Wednesday, February 20, 2013


There are many reasons not to accept Balachandran Prabhakaran's trophy.

He deserved it.
His father deserved it.
His people deserved it.

It happened three or four years ago.
It happened far away.
It was photo shopped.

It can't be helped.
It may be too graphic for some viewers.
It's obscene.

War is never fair.
The war is over.
It won't happen again.

I didn't do it.
I can't stop it.
I get nauseous.

I'm too sensitive.
I can't sleep.
I get nightmares.

I give to a cause already.
I believe in promoting positive energy.
I believe in the power of love.

Still, I'll help you look at Balachandran's trophy pictures.
          You've already seen the first two. Balachandran, a 12-year-old boy, sits alone on a bench in a sandbag bunker. He wears shorts but his chest is bare. Although his shoulders are draped in a blanket you see three rolls of baby fat because of  how he slouches. He's been given a snack to eat. He's chewing a chocolate bar.  
          Here is Balachandran two hours later lying in the dirt with five bullet holes in his chest. The blanket is gone. 

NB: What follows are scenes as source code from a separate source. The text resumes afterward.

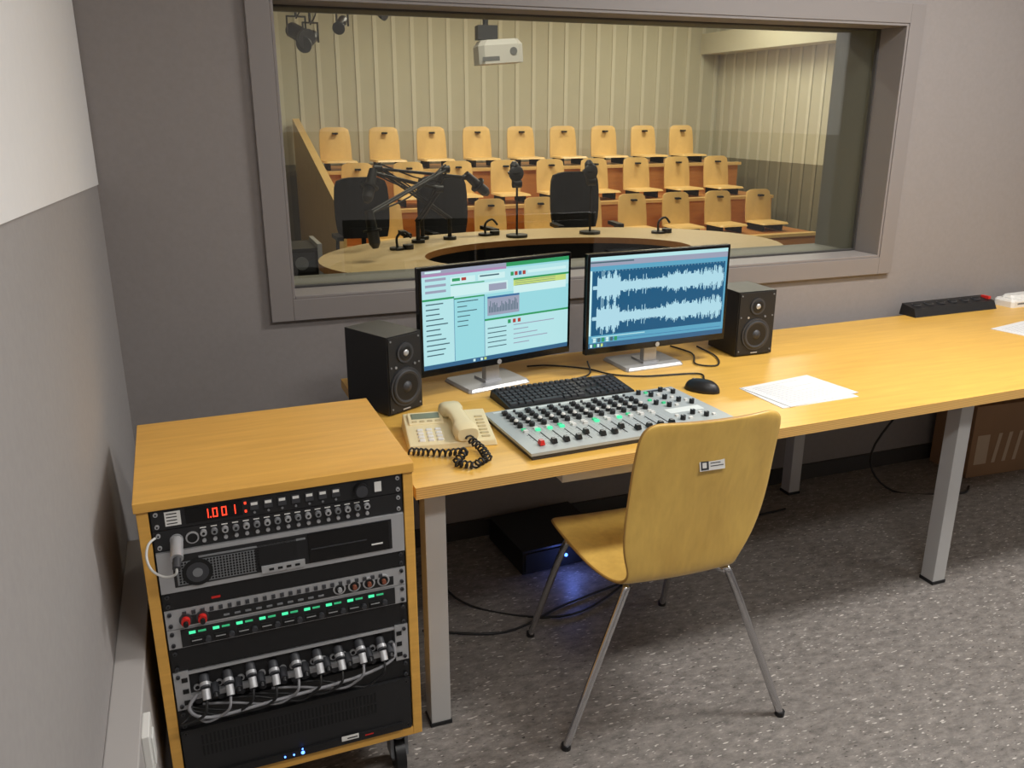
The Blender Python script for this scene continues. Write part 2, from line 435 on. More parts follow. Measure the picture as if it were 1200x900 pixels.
# projector on ceiling pole
b=MB()
b.X=Matrix.Rotation(math.radians(-4),4,'Y')
b.rbox(-.17,-.15,0,.17,.15,.17,'white',.04);b.cyl((.09,-.15,.08),.028,.006,'grey','-y');b.box(-.15,-.153,.02,-.02,-.150,.05,'grey')
b.X=Matrix.Identity(4)
b.cyl((-.10,0,.12),.022,1.22,'black',seg=12)
b.box(-.17,-.07,.17,-.02,.07,.27,'dgrey');b.done("ceiling_projector",(2.37,6.6,1.93),-8)
# stage light rail
b=MB();b.tube([(-1.0,0,1.0),(1.3,0,1.0)],.02,'black',8)
for sx in (-.9,1.2): b.cyl((sx,0,1.0),.012,.83,'black',seg=8)
for lx,a,rr,zz in ((-.10,.5,.055,.66),(.0,-.6,.045,.62),(.24,-.4,.035,.74),(.46,.8,.030,.84)):
    b.cyl((lx,0,zz+.12),.010,.88-zz,'black',seg=8)
    for s_ in(-rr*1.2,rr*1.2): b.box(lx+s_-.005,-.015,zz-.02,lx+s_+.005,.015,zz+.12,'black')
    b.box(lx-rr*1.2,-.015,zz+.11,lx+rr*1.2,.015,zz+.12,'black')
    b.cyl((lx-a*.05,.08,zz+.03),rr,.16,'black',(a,-1,-.4),14);b.cyl((lx+a*.08,-.05,zz-.03),rr*1.1,.04,'dgrey',(a,-1,-.4),14,rr*1.35)
    b.tube([(lx,0,zz+.1),(lx+.05,0,zz+.2),(lx+.03,.02,1.0)],.006,'cable',6,4)
b.done("stage_light_rail",(1.0,6.9,1.47))
b=MB()
for i in range(3):
    z=.24*i;b.box(-.22,-.2,z+.02,.22,.2,z+.21,'black');b.box(-.19,-.205,z+.05,.19,-.2,z+.18,'dgrey');b.cyl((-.1,-.206,z+.11),.045,.01,'grey','-y');b.cyl((.1,-.206,z+.11),.045,.01,'grey','-y')
b.box(-.24,-.22,0,-.21,.2,.72,'silver');b.box(.21,-.22,0,.24,.2,.72,'silver')
b.done("equipment_cart",(.60,6.15,0))

# ================================================================ DESK
b=MB()
poly=[(0,0),(3.87,.105),(3.87,1.035),(-.015,.925)]
b.prism(poly,.71,.74,'desk','deskedge')
def leg(x,y):
    b.box(x-.027,y-.027,0.01,x+.027,y+.027,.69,'alu');b.box(x-.03,y-.03,0,x+.03,y+.03,.012,'black');b.box(x-.05,y-.05,.69,x+.05,y+.05,.71,'alu')
L=[(.065,.10),(.065,.87),(1.90,.185),(1.90,.97),(3.75,.22),(3.75,.96)]
for q in L: leg(*q)
for i in (0,2,4): 
    (xa_,ya),(xb_,yb)=L[i],L[i+1];b.box(xa_-.02,ya,.66,xa_+.02,yb,.70,'alu')
b.box(.07,.88,.655,3.75,.92,.70,'alu')
b.box(.42,.10,.645,.92,.42,.70,'white');b.box(.40,.10,.70,.94,.44,.71,'alu')
b.done("studio_desk",(.432,1.79,0),0,bevel=.0015)

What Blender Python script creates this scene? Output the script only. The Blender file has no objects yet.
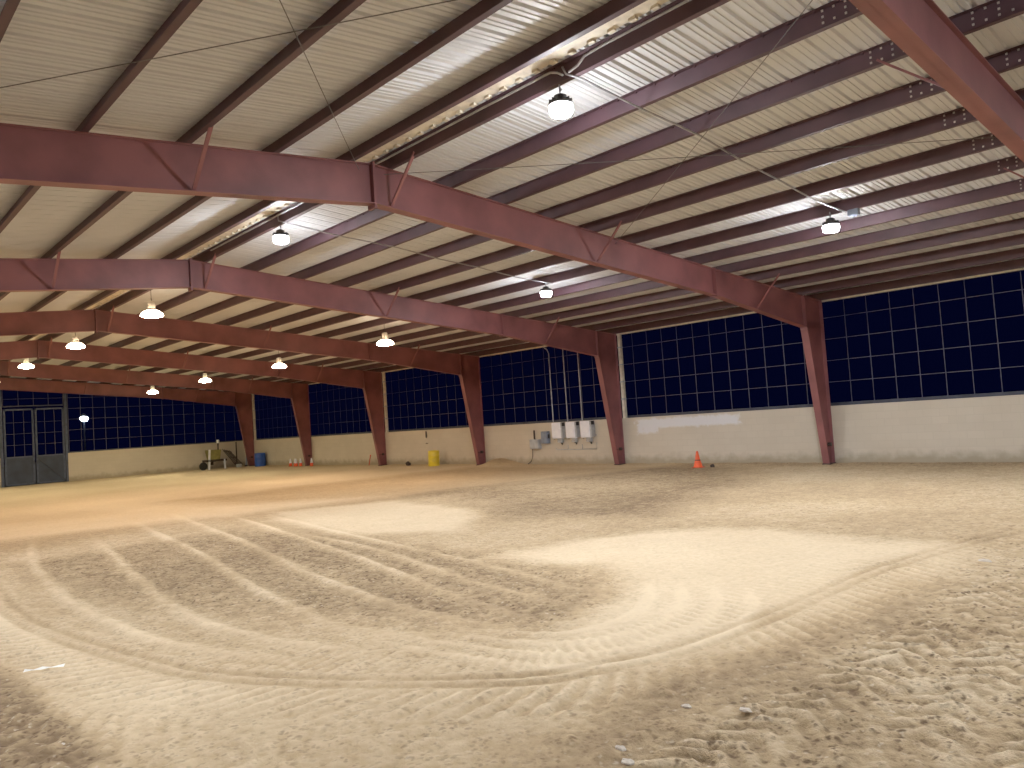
import bpy, math, random
import numpy as np
from mathutils import Vector, Matrix
random.seed(7)
rng = np.random.default_rng(7)
C = bpy.context.scene.collection
PI = math.pi

# ------------------------------------------------------------------ geometry of the place (metres)
CAM_H = 1.848
W = 21.70            # inner face of the right hand side wall
YR = 6.66            # ridge line
YL = 2 * YR - W      # left hand side wall
XF2, BAY = -10.06, 7.63
SLOPE = 0.08725
ZT, ZB, HE = 5.99, 5.345, 4.68
KO, KZ = 1.03, 3.88
HW = 1.63
XEND = -49.6
XNEAR = 6.2
PUR = 0.205           # purlin depth
def rtop(y): return ZT - SLOPE * abs(y - YR)          # top of the rafters
FRAMES = [-2.57] + [XF2 - BAY * n for n in range(6)]

# ------------------------------------------------------------------ materials
def lin(c):
    return tuple(((v / 255) / 12.92 if v / 255 <= 0.04045 else ((v / 255 + 0.055) / 1.055) ** 2.4) for v in c) + (1.0,)
def new_mat(name):
    m = bpy.data.materials.new(name); m.use_nodes = True
    nt = m.node_tree; b = nt.nodes['Principled BSDF']
    return m, nt, b
def N(nt, t, **kw):
    n = nt.nodes.new(t)
    for k, v in kw.items(): setattr(n, k, v)
    return n
def mat(name, col, rough=0.6, metal=0.0, var=0.12, scale=6.0, bump=0.0, bscale=60.0, dirt=None):
    """noisy painted / metal surface"""
    m, nt, b = new_mat(name)
    b.inputs['Roughness'].default_value = rough
    b.inputs['Metallic'].default_value = metal
    tc = N(nt, 'ShaderNodeTexCoord')
    nz = N(nt, 'ShaderNodeTexNoise'); nz.inputs['Scale'].default_value = scale; nz.inputs['Detail'].default_value = 5
    nt.links.new(tc.outputs['Object'], nz.inputs['Vector'])
    mx = N(nt, 'ShaderNodeMix', data_type='RGBA')
    c = lin(col)
    d = lin(dirt) if dirt else tuple(v * (1 - 2 * var) for v in c[:3]) + (1,)
    l = tuple(min(1, v * (1 + var)) for v in c[:3]) + (1,)
    mx.inputs['A'].default_value = d; mx.inputs['B'].default_value = l
    rmp = N(nt, 'ShaderNodeMapRange'); rmp.inputs['From Min'].default_value = .3; rmp.inputs['From Max'].default_value = .62
    nt.links.new(nz.outputs['Fac'], rmp.inputs['Value'])
    nt.links.new(rmp.outputs['Result'], mx.inputs['Factor'])
    nt.links.new(mx.outputs['Result'], b.inputs['Base Color'])
    if bump:
        n2 = N(nt, 'ShaderNodeTexNoise'); n2.inputs['Scale'].default_value = bscale
        nt.links.new(tc.outputs['Object'], n2.inputs['Vector'])
        bp = N(nt, 'ShaderNodeBump'); bp.inputs['Strength'].default_value = bump; bp.inputs['Distance'].default_value = .01
        nt.links.new(n2.outputs['Fac'], bp.inputs['Height']); nt.links.new(bp.outputs['Normal'], b.inputs['Normal'])
    return m
def emit(name, col, strength, side=None):
    """glowing lens; with side given, facets facing down glow at full strength and the skirt only at 'side'"""
    m, nt, b = new_mat(name)
    b.inputs['Base Color'].default_value = (0.8, 0.8, 0.8, 1)
    b.inputs['Emission Color'].default_value = col + (1,)
    b.inputs['Emission Strength'].default_value = strength
    if side is not None:
        g = N(nt, 'ShaderNodeNewGeometry'); sp = N(nt, 'ShaderNodeSeparateXYZ'); nt.links.new(g.outputs['True Normal'], sp.inputs[0])
        mr = N(nt, 'ShaderNodeMapRange'); mr.inputs['From Min'].default_value = -.45; mr.inputs['From Max'].default_value = -1.0
        mr.inputs['To Min'].default_value = side; mr.inputs['To Max'].default_value = strength
        nt.links.new(sp.outputs['Z'], mr.inputs['Value']); nt.links.new(mr.outputs['Result'], b.inputs['Emission Strength'])
    return m

M = {}
M['steel'] = mat('maroon_primer', (130, 77, 78), .55, 0, .12, 1.1, .15, 40, dirt=(106, 60, 62))
M['purlin'] = mat('purlin_primer', (72, 46, 54), .6, 0, .12, 2.0)
M['bolt'] = mat('zinc_bolt', (215, 212, 205), .35, .6)
M['galv'] = mat('galvanised', (150, 152, 160), .45, .55)
M['fence'] = mat('dull_fence_steel', (52, 52, 70), .55, .2)
M['fence_dark'] = mat('dark_rail', (52, 56, 70), .6, .2)
M['cream'] = mat('cream_paint', (222, 212, 190), .6)
M['gate'] = mat('grey_gate_sheet', (46, 56, 76), .55, .2, .15, 2)
M['gate_frame'] = mat('grey_gate_tube', (66, 76, 98), .5, .3)
M['white'] = mat('white_enamel', (242, 244, 254), .4, 0, .03)
M['ltgrey'] = mat('light_grey_enamel', (176, 180, 184), .45)
M['bluegrey'] = mat('blue_grey_enamel', (120, 132, 152), .45)
M['black'] = mat('black_plastic', (26, 26, 28), .5)
M['rod'] = mat('dull_rod', (92, 88, 86), .6, .2)
M['pipe'] = mat('conduit_steel', (160, 160, 164), .4, .4)
M['yellow'] = mat('yellow_plastic', (224, 202, 50), .45, 0, .1, 5)
M['blue'] = mat('blue_plastic', (34, 78, 168), .45, 0, .1, 5)
M['orange'] = mat('orange_plastic', (246, 88, 34), .5, 0, .08, 8)
M['dkorange'] = mat('orange_base', (206, 74, 40), .6, 0, .1, 8)
M['dull_yellow'] = mat('faded_yellow', (140, 134, 72), .6, 0, .15, 4)
M['rust'] = mat('dark_rusty_steel', (62, 50, 46), .75, .2, .2, 8)
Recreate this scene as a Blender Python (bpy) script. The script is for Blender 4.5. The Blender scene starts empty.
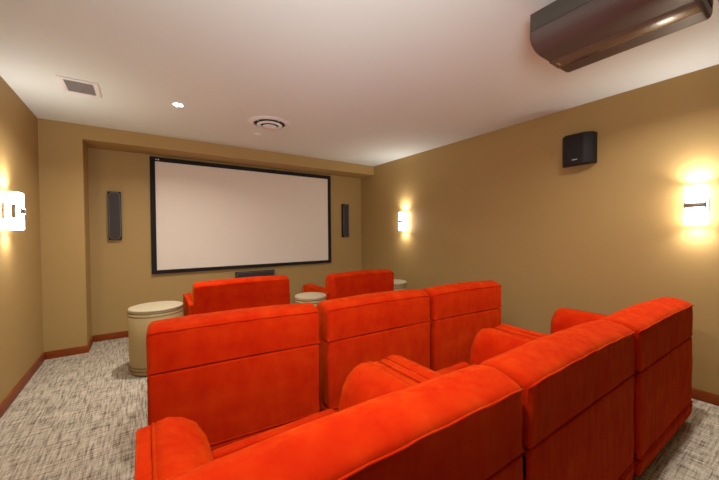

          Balachandran was executed in a No Fire Zone, along with countless others. Really, no one has counted. His father was Velupillai Prabhakaran, the leader of the Tamil resistance in Sri Lanka. In 2009, some 10, 20, 30, maybe 40,000 Tamils or more were executed in a single massacre that ended a long and bloody civil war.

         Well, it ended the Tamil resistance. The oppression of Tamils, which includes intimidation, imprisonment, rape, torture, murder, and disappearances, continues with impunity, partly for the reasons listed above.

          The Sri Lankan government denies all of it and the rest of the world--India, Britain, the United States, The United Nations--looks away. We let the government of Sri Lanka encourage and deny the execution of a child, and we look away.
Instead we turn willingly to another trophy winner, Oscar Pistorius. Twenty-four hours a day, seven days a week, Pistorius is the inescapable darling of every news venue. I hardly need to tell you that he is called Blade Runner because he is a double-amputee who won gold medals in the Paralympics on aerodynamically designed prosthetic legs, or that he is on trial for the murder of his his lovely girlfriend, Reeva Steenkamp, a well-known model. It seems that on Valentine's Day, Pistorius shot Steenkamp to death through the locked bathroom door, where she may have been hiding from him.
          Pistorius is easy on the eyes, and so is Reeva. That helps, certainly. We can easily pronounce their names, and that helps, too. The murder happened in South Africa, but it has nothing to do with apartheid, ethnic cleansing, genocide or the corruption of a brutal government—nothing at all to do with the implication of our disinterest--and that helps a great deal.

          This is a manageable story because we have one handsome murderer and one lovely victim. We allow ourselves to admire Oscar Pistorius because he is handsome and smart and conquered adversity—when he won Gold, so did we all—and we allow ourselves to loathe him now because he abused our trust when he murdered his lover in cold blood. We are eager to try him. We're so intent on righting a wrong that we don't even seriously question his guilt. This, at least, we can manage--we can bury the dead, right a wrong, proclaim one man's guilt and put him away for life. We feel we've done justice. Case closed.
          But what about Sri Lanka? What about the countless numbers of dead, each of whom had their own stories we will never hear? Who are their murderers? Where are their graves? Where's justice? 

          If you're like me, the question you're afraid to ask is How do I change the world? We may, in fact, be helpless. I don't know how to fix it. I can't lie to you; I have just come back from what I publicly proclaimed was a mental health break—a vacation from Sri Lanka. And I'm planning another vacation immediately.

          But you and I must try, just sometimes, to look. When we agree to look without being able to help, we accept our complicity. It's a nauseating, heartbreaking obligation. That's how we start.